The exercise >>
Copy exactly the lines from the first line of the records below through the line containing "COL = C.collection", including both, and nothing else.

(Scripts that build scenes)

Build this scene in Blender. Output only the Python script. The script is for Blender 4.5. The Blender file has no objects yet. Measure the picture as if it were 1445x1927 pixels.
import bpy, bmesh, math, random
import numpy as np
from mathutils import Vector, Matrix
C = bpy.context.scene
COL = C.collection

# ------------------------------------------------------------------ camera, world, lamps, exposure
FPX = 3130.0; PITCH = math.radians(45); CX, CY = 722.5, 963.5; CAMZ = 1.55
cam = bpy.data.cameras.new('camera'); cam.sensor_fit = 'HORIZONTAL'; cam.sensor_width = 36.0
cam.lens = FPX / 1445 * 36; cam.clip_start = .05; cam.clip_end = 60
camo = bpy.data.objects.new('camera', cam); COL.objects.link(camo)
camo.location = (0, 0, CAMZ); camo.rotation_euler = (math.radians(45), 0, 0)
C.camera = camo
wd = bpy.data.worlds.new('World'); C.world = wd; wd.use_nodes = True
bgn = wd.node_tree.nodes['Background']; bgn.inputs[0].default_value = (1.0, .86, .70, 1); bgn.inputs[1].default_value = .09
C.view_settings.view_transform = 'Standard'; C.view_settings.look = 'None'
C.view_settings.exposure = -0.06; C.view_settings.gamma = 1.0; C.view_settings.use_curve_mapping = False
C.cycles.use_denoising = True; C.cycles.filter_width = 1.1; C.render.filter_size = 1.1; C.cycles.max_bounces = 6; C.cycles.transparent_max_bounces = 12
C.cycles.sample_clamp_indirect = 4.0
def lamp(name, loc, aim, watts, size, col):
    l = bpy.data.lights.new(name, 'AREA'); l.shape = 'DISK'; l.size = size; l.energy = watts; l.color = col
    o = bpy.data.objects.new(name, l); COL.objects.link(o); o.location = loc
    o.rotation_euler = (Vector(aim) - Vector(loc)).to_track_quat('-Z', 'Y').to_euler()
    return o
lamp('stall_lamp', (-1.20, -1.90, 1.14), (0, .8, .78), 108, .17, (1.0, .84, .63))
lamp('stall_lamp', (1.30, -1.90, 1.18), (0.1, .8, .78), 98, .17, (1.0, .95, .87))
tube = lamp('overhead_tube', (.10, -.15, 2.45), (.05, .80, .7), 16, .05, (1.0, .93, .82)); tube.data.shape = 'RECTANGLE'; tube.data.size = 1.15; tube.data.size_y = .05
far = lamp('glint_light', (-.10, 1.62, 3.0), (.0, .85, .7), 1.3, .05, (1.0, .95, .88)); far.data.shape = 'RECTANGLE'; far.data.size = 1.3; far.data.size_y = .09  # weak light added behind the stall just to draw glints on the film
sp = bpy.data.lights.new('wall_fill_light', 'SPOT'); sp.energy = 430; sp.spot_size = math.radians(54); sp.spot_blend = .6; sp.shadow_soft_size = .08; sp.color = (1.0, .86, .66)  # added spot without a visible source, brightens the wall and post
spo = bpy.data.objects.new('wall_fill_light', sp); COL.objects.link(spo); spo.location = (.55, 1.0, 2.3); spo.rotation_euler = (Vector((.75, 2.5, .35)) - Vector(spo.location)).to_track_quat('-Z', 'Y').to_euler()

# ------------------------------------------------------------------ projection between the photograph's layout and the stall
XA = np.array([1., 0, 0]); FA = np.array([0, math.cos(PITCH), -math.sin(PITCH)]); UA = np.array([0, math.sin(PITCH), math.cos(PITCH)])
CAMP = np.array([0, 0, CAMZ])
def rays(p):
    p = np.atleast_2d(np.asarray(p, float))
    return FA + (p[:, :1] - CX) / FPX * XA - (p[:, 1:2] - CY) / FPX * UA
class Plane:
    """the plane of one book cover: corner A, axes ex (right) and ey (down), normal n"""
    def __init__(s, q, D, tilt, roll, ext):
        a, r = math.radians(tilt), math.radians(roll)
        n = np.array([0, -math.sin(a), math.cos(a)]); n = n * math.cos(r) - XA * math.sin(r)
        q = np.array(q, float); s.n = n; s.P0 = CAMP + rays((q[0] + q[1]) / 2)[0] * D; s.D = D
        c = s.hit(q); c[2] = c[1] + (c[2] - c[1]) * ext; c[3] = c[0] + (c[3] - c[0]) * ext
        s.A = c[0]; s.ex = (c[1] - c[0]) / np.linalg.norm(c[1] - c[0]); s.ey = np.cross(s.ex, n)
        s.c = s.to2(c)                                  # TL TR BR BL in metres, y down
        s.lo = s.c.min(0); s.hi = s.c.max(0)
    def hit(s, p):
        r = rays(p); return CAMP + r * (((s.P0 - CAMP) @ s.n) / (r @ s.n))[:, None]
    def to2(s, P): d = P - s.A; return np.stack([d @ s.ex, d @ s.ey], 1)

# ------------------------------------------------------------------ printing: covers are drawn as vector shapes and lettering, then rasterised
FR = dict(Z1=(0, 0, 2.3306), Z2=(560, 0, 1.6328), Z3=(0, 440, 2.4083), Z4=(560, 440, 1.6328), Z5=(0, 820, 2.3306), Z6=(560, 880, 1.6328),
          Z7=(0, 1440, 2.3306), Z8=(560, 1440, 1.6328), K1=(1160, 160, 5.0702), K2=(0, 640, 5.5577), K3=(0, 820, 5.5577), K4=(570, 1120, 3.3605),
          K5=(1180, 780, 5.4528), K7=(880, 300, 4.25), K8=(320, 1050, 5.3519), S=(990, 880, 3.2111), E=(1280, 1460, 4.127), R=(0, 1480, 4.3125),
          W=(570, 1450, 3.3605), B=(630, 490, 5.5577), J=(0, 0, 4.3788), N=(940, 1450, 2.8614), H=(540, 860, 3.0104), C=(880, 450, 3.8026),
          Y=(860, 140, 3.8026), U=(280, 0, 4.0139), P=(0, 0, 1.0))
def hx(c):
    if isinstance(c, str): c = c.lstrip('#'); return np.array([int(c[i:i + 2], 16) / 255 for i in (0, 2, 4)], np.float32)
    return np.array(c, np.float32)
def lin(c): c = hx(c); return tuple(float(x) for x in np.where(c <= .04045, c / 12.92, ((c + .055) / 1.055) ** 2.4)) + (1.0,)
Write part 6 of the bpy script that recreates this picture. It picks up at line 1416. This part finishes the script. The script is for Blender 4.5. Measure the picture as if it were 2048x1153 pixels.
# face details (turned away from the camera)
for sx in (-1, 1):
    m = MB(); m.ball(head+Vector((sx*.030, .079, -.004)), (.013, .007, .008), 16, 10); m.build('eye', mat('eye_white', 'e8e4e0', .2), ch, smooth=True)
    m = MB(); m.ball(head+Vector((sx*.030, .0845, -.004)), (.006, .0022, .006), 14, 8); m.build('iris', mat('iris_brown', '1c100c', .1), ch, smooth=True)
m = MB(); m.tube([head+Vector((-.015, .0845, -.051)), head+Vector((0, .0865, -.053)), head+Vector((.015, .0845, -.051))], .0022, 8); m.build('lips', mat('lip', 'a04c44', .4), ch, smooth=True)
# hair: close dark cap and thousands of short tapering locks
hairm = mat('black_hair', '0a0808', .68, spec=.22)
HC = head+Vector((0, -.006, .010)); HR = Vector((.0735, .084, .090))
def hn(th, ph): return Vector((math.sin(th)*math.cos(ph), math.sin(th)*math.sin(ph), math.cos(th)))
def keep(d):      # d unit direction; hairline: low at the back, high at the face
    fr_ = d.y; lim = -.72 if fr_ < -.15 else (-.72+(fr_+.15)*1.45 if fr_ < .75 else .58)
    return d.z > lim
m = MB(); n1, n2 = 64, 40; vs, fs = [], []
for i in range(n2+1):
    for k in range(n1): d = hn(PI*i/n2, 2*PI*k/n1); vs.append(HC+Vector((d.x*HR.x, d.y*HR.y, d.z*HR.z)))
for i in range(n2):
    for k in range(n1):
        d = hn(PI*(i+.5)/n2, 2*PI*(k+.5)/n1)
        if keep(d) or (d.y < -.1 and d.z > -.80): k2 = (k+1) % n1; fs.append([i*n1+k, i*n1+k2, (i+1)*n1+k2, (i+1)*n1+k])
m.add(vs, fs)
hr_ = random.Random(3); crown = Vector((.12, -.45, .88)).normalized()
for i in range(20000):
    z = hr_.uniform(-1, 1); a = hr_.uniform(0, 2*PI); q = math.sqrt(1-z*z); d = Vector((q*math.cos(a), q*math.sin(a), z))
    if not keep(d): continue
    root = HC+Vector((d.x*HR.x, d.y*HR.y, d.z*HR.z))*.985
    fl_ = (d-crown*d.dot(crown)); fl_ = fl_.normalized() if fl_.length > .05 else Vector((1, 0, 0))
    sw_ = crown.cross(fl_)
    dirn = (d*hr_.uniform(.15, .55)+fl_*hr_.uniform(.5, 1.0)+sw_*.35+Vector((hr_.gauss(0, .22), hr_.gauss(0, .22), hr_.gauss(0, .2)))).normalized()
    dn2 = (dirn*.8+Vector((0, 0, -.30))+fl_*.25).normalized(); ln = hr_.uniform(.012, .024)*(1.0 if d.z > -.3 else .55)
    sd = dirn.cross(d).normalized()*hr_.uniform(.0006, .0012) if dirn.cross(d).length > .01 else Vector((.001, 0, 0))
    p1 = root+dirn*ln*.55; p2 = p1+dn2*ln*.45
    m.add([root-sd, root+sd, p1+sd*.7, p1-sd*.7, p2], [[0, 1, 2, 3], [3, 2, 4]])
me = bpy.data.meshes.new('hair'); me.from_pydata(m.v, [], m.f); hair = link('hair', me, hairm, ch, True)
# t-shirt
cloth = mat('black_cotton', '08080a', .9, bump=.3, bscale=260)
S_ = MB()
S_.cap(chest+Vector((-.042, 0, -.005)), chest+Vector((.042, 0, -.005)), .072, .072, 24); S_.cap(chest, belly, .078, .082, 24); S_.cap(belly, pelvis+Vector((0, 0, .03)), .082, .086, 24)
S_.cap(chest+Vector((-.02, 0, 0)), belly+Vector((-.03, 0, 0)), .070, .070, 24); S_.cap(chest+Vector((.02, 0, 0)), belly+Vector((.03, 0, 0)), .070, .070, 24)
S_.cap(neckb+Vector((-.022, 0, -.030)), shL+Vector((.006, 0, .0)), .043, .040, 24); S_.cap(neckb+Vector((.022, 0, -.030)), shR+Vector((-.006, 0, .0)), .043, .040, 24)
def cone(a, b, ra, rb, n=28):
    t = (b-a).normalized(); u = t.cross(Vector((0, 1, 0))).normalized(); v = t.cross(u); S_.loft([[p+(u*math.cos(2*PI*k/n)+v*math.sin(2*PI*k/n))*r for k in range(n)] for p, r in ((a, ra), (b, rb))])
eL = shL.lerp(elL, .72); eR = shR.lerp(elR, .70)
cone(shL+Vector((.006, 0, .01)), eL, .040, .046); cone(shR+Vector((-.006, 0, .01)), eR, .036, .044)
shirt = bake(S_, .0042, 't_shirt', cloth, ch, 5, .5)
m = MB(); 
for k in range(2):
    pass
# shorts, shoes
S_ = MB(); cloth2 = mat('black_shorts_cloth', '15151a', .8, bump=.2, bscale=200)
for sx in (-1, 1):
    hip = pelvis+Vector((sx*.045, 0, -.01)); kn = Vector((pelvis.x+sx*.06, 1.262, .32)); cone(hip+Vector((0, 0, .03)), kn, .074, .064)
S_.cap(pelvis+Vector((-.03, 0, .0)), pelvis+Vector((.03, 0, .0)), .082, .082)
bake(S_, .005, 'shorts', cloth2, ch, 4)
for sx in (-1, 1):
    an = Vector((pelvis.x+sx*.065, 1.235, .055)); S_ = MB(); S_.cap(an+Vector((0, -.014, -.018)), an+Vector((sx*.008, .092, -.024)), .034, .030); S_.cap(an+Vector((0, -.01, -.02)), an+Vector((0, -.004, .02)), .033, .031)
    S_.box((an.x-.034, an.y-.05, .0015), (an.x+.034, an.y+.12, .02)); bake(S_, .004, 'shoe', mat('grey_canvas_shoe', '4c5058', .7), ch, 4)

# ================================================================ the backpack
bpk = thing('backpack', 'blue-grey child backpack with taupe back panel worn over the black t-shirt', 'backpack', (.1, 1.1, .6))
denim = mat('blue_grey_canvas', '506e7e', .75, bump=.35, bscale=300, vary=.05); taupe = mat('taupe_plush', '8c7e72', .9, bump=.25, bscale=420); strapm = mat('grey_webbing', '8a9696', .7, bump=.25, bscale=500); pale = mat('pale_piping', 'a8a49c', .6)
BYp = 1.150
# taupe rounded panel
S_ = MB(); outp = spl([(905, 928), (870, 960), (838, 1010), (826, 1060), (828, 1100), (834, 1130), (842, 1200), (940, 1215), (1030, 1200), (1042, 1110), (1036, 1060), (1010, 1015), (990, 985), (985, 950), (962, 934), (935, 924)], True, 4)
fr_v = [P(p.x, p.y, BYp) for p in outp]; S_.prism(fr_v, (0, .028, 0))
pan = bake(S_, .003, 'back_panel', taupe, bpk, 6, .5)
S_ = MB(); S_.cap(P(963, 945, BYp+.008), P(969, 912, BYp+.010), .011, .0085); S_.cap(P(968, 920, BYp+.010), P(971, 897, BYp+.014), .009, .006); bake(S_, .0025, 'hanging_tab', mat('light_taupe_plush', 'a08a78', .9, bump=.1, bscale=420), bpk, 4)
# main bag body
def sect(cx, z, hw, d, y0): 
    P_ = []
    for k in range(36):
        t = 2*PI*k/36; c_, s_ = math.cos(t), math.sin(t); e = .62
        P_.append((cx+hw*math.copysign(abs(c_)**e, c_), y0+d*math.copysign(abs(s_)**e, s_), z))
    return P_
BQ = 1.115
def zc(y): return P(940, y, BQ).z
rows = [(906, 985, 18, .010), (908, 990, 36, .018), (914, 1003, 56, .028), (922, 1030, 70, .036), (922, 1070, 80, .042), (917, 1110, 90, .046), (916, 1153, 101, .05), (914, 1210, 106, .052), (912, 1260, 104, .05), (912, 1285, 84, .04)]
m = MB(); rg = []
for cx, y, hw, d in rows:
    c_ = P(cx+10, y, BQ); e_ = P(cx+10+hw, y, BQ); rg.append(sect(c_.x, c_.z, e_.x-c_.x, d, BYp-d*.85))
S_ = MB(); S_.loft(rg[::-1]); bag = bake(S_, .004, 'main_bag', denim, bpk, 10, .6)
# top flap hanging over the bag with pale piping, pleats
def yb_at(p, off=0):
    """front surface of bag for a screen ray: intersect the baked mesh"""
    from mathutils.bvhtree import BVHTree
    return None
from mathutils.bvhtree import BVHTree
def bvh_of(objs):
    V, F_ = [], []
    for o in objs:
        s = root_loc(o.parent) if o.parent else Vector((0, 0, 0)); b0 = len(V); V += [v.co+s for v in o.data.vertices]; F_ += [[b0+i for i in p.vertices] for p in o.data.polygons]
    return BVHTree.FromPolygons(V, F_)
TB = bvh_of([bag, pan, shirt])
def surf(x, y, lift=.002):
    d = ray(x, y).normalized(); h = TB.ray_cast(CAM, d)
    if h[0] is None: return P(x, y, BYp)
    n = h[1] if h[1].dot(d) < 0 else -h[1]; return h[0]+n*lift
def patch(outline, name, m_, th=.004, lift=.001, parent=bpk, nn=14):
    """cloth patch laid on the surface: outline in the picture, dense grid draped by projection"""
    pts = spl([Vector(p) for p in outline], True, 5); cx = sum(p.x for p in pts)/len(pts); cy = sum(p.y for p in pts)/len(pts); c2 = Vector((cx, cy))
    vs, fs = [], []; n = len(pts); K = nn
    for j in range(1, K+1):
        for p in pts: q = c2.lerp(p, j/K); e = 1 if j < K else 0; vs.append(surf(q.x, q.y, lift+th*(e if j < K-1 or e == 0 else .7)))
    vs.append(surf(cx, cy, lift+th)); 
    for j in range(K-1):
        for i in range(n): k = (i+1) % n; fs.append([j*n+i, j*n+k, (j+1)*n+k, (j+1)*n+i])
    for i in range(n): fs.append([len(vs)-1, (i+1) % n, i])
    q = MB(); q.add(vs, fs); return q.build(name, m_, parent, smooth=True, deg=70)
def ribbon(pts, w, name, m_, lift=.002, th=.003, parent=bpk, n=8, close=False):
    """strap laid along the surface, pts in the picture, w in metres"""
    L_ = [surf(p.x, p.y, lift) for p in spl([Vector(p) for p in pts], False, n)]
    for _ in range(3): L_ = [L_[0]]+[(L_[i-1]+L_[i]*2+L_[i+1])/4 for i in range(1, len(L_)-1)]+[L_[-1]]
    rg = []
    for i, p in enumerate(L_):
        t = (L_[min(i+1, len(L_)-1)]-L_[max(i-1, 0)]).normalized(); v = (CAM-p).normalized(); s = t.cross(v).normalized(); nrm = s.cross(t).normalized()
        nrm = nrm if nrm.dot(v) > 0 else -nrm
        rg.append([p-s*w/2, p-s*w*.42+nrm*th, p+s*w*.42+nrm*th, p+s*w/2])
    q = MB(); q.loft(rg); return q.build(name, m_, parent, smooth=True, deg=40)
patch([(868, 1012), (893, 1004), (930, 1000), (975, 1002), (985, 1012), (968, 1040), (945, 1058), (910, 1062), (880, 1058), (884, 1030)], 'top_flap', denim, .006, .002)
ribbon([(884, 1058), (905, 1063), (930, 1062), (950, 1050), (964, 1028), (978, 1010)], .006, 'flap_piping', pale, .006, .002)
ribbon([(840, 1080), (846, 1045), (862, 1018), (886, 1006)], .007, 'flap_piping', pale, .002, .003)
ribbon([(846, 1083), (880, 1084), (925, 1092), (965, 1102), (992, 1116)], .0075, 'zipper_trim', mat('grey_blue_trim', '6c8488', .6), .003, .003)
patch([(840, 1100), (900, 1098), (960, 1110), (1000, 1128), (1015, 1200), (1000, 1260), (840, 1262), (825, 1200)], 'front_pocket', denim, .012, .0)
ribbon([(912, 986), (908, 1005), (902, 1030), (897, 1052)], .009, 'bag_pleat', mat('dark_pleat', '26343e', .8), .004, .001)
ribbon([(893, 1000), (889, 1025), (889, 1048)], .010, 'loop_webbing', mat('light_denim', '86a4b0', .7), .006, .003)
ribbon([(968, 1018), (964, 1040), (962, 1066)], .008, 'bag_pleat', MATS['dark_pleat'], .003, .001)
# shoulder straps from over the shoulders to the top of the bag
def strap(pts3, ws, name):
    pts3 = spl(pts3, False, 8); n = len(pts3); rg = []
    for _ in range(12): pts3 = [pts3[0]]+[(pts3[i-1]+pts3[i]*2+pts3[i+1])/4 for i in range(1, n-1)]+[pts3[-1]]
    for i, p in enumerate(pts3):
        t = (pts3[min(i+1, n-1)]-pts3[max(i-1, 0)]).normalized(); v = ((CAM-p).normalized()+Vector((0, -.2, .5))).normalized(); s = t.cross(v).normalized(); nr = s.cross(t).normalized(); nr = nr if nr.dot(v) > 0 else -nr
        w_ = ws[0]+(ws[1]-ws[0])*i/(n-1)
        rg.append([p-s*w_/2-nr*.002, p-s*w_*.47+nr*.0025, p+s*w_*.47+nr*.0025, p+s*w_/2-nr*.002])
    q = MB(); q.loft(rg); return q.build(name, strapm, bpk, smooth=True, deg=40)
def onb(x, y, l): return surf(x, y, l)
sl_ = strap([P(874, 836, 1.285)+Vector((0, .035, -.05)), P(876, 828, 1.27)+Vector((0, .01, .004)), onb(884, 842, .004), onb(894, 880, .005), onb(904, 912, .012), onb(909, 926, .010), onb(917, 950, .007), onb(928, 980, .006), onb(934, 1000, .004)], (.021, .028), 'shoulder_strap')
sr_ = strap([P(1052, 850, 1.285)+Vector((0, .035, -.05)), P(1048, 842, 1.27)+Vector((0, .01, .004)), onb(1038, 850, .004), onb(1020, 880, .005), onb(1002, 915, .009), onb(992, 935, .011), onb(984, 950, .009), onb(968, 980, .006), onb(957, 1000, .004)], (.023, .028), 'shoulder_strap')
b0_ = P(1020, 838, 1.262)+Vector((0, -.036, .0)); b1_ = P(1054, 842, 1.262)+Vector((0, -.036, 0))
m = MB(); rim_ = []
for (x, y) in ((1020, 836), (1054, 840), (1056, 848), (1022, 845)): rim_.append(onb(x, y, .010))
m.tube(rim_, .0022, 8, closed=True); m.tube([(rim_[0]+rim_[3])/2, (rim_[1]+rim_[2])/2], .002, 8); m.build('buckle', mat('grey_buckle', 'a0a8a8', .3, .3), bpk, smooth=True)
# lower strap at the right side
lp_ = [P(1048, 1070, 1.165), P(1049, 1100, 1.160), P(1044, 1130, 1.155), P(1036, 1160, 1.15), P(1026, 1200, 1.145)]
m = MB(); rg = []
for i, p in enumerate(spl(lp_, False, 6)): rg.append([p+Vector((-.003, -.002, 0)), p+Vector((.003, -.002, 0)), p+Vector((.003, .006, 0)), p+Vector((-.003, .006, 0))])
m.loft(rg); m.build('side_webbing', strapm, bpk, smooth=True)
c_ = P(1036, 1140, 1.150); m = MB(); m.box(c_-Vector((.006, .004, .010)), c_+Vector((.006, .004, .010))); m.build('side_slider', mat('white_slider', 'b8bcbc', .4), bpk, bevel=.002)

Final result >>
Build this scene in Blender. Output only the Python script. The script is for Blender 4.5. The Blender file has no objects yet. Measure the picture as if it were 1445x1927 pixels.
import bpy, bmesh, math, random
import numpy as np
from mathutils import Vector, Matrix
C = bpy.context.scene
COL = C.collection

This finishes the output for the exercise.